◇◇最近の小学生は「今の大人は漢字の読み書きも出来ないんだから」と嘆いているそうだ。何を、と思い教科書を覗き見すれば、やはり難しい。高学年用なら、なんとか読めるにせよ、まるで書けない。「怪訝」はともかく「機嫌を損ねる」さえ書けずに笑われてしまった。

1960年代、テレビの普及に伴い、情報は「読む」から見るに変わった。幾多の情報のみならず、小説のストーリーまで、テレビや映画で覚えた割合の方が多いのではなかろうか。

1970年代には電話もほぼ普及。遠距離での意思疎通は手紙から通話へと移行するに従い今度は「書く」習慣を順次駆逐してゆくことになる。この「書く」は、源氏物語を持ち出すまでもなく、古来より貴重な伝達手段であった。それが今、年賀状や暑中見舞といった儀礼を除けば、どれたけの者が活用しているやら。恐らく、50代から70代であれ、下手なラブレター以外には書いた記憶すらないのではないかと思う。

1990年代に入るや情報化社会に突入。伝達手段は電脳に取って代わる。インターネットとはいえ、文書は読み、そして書かねばならない。ニセ情報の蔓延も結局は読まされている。発信も書かねば通じない。だから今の子供達は、造語満載で難解な単文はともかく、きちんと書く長文(作文)は本当にうまい。愚生の子供の頃とは比較にならない。恥ずかしい限りだ。

試験の多くも択一式から筆記重視になった。字は上手くないとダメとかで部活人気は常に書道部が1、2位を争う。子供の頃、書道教室はあったが、書道部があった記憶すらない。学校でも「手紙は自筆で」を推奨しているとか。会話の衰退はあるにせよ何もかもが我々の世代を飛び越して逆行している。

1980年に始まったゆとり教育。そして昨今の脱ゆとり教育。昔から、中高年は保守、若年層は革新(リベラル)が定番であった。年長者は維持を、若者の多くは社会への不満から変革を求めた。これらも全てが逆転している。
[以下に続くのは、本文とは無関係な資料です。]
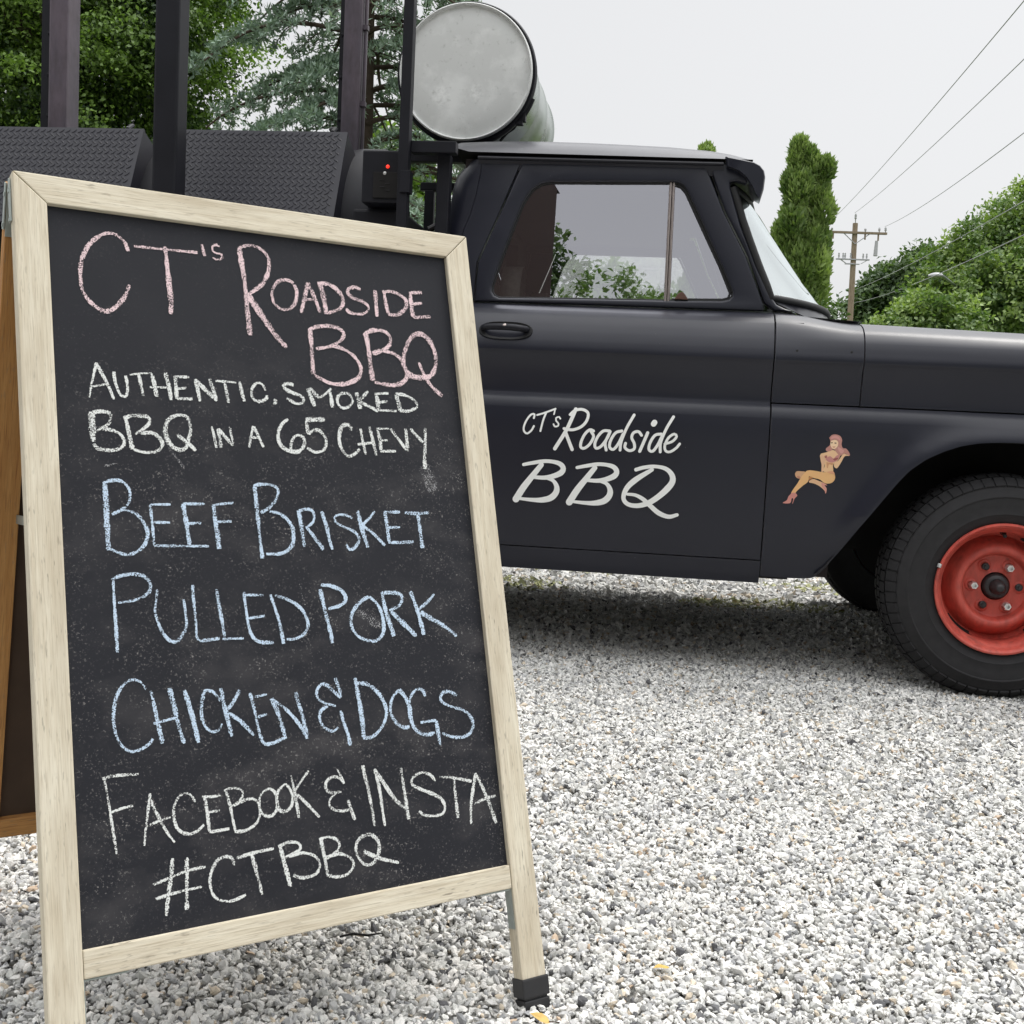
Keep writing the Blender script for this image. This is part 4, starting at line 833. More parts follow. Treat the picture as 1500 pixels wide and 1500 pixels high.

若者の方が圧倒的に保守なのだ。

イメージ 1

(データはNHK NEWS WEBより)

世は正に保守全盛の時代。変革を求めて立ち上がった姿はもうない。脱ゆとり教育が何らかの“意図”を持ったものでなければ良いのだが。

《余談》
▽▲▽▲▽▲▽

イメージ 2

(長髪なびかせるロックンローラーと高齢者によって占められた観客席=要拡大)

◇◇ロックの路上ライブも、入場者は高齢者ばかりで、若者の姿をほとんど見ない。杖や車椅子が多いことからも、よほど待ち遠しかったのだろう。50や60代では入りずらい雰囲気すらある。老人ホームの慰問でも、「おい、ロックをやれ!」で困ったという話を良く聞くが、あながち笑い話でもないようだ。